Redneck Country – still an alchemy of Christian fundamentalism, prejudice and superstition – remains dangerous territory for radical expression. The natural habitat of uncompromising Trumpism.

But how much more daring it was, more than 60 years ago, to forge an expose of familial disintegration fuelled by alcoholism, greed, jealousy and the lurking hint of homosexuality.

This joint production, with Curve Theatre and English Touring Theatre and directed by Anthony Almeida, painstakingly and grippingly ratchets up the claustrophobic and contemptible tensions between kith and kin, as an ostensibly respectable household is forced through a mesh of self-discovery.

And the key word – repeated and continually redefined – is mendacity: deliberate lies and falsehoods, which have ensnared all reason and broken any sort of meaningful communication.

The other pivotal theme, again heavily underlined, is mankind’s unique awareness of advancing mortality.

Nowadays, Big Daddy (Peter Forbes) would be succinctly described as a control freak.
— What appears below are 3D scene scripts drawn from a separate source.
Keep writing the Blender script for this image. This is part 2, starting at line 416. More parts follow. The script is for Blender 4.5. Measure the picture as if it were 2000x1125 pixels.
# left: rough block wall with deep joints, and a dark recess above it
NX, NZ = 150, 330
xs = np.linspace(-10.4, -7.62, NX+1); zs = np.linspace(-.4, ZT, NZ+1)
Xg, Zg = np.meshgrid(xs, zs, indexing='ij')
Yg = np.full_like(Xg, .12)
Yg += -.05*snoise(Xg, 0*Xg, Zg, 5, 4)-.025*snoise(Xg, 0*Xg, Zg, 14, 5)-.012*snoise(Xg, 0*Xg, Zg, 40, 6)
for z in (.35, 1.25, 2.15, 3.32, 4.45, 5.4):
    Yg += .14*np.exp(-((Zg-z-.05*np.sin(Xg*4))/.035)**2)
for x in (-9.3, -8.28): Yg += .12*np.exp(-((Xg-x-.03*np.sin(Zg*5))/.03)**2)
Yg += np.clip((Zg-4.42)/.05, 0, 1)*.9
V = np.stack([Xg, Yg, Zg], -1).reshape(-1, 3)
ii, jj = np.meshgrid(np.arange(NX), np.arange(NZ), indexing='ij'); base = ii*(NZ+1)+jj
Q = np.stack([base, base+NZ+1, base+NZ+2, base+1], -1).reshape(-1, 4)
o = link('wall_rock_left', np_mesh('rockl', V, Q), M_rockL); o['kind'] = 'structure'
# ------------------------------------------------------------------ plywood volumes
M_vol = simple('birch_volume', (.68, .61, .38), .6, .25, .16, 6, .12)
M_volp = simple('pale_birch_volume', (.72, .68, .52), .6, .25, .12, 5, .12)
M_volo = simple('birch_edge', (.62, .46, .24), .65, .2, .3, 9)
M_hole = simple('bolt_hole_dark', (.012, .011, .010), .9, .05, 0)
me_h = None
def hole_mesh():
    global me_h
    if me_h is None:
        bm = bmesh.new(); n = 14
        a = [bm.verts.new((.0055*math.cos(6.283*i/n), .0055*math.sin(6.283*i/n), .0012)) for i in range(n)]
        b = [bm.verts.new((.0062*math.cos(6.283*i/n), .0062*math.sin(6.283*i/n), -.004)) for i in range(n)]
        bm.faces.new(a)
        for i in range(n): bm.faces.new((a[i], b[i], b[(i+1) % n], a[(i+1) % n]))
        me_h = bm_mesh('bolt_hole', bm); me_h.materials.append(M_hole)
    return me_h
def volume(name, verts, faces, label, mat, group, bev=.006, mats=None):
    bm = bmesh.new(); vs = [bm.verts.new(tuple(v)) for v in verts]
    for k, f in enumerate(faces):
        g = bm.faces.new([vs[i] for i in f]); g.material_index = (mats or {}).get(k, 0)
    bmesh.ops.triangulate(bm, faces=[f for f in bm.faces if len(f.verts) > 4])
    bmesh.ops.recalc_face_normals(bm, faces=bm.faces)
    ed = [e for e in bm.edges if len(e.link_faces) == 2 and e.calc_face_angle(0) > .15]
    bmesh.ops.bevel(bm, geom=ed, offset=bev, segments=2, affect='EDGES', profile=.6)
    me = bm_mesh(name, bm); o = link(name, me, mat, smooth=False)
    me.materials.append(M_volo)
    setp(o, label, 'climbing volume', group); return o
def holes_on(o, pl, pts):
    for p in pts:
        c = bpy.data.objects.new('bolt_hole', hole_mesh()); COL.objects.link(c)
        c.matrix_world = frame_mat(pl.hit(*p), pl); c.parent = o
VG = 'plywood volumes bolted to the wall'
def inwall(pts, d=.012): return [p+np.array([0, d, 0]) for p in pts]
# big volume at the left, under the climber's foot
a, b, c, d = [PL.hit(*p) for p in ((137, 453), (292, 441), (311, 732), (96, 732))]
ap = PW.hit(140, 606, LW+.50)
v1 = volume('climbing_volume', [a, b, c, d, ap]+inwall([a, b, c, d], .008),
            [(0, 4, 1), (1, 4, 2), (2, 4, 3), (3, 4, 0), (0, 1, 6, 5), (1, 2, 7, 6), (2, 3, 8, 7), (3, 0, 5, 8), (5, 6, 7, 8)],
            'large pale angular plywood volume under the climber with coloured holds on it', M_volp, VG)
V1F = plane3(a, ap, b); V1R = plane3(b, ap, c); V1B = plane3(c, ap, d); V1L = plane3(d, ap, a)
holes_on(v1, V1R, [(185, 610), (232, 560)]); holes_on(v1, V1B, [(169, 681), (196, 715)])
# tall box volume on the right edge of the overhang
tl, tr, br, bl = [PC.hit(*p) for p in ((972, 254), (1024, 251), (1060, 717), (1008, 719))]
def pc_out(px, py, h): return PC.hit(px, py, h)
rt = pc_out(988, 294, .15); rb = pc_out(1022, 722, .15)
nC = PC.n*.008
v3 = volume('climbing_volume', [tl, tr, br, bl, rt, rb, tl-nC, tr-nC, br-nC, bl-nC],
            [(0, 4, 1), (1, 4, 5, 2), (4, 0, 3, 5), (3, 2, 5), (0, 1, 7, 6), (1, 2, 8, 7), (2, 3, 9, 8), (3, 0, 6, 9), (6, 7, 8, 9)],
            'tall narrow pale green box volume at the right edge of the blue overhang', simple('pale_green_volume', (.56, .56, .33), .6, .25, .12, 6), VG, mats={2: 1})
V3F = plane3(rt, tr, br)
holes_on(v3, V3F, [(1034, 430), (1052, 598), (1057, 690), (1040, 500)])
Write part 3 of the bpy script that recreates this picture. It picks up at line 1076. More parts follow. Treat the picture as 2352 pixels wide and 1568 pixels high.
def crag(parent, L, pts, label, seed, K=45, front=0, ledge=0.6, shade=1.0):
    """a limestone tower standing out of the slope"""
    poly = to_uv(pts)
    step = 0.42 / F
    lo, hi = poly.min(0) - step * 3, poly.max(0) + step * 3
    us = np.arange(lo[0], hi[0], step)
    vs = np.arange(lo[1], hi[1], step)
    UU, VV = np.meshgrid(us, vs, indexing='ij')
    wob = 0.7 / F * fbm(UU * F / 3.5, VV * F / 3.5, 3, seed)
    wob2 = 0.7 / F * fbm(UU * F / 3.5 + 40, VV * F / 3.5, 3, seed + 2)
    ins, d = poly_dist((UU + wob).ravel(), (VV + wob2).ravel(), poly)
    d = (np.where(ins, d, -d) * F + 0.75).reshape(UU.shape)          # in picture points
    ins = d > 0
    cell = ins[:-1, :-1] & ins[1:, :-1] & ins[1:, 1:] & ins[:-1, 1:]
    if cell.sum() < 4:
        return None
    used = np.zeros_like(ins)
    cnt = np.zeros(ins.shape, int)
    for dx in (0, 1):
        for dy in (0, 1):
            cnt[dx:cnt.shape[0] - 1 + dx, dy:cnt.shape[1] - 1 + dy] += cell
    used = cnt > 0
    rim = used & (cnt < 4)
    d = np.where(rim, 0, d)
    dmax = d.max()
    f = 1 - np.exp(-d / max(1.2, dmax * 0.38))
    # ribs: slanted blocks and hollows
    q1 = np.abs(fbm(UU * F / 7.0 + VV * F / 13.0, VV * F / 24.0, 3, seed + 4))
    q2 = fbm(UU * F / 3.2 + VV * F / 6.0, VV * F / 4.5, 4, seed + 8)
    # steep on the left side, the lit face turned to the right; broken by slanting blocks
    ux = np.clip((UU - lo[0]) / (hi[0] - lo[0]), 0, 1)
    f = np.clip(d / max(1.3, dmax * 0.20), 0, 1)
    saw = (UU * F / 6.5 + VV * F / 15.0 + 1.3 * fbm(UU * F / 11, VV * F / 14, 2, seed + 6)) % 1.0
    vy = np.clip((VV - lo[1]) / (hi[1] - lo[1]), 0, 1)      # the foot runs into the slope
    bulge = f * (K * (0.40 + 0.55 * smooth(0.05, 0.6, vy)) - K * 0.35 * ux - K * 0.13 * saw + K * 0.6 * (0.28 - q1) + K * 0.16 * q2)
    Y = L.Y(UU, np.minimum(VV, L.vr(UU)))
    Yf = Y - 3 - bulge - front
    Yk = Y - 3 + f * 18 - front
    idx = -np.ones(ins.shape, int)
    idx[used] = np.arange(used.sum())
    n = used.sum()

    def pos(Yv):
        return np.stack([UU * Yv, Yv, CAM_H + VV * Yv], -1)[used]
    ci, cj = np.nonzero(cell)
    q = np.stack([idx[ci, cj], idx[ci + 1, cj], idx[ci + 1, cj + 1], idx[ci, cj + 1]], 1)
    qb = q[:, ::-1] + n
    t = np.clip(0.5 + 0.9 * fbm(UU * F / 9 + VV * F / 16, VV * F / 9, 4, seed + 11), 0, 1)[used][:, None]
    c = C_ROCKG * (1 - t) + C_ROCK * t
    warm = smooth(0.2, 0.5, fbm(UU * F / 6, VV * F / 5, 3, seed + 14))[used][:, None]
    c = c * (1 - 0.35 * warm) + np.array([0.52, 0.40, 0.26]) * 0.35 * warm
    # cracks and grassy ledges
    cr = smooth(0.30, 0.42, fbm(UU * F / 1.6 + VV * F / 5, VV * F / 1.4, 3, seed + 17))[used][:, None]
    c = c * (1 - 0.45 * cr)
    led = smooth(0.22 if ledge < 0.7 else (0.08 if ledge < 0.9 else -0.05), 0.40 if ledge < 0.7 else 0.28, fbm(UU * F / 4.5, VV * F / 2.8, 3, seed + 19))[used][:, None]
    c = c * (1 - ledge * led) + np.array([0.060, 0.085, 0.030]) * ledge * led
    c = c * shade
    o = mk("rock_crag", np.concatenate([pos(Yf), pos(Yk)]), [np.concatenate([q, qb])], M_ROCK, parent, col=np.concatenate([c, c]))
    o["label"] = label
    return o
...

Yet in this suitably time-warped, prowling performance, there seeks to be some justification for the wanton manipulation of morals and assets as the natural order of things.

Sienna Kelly is beguiling as the cunning Maggie, hell-bent on reclaiming the physical affections of her husband Brick (Oliver Johnstone).

But it is his enigmatic sexuality and lasting bond with a now-deceased male friend from childhood that provides the ultimate intrigue – and the play’s one truly positive contemporary legacy: that an enduring same-sex friendship, no matter how innocent, non-physical or misinterpreted by others – may prove to be far stronger than any marriage.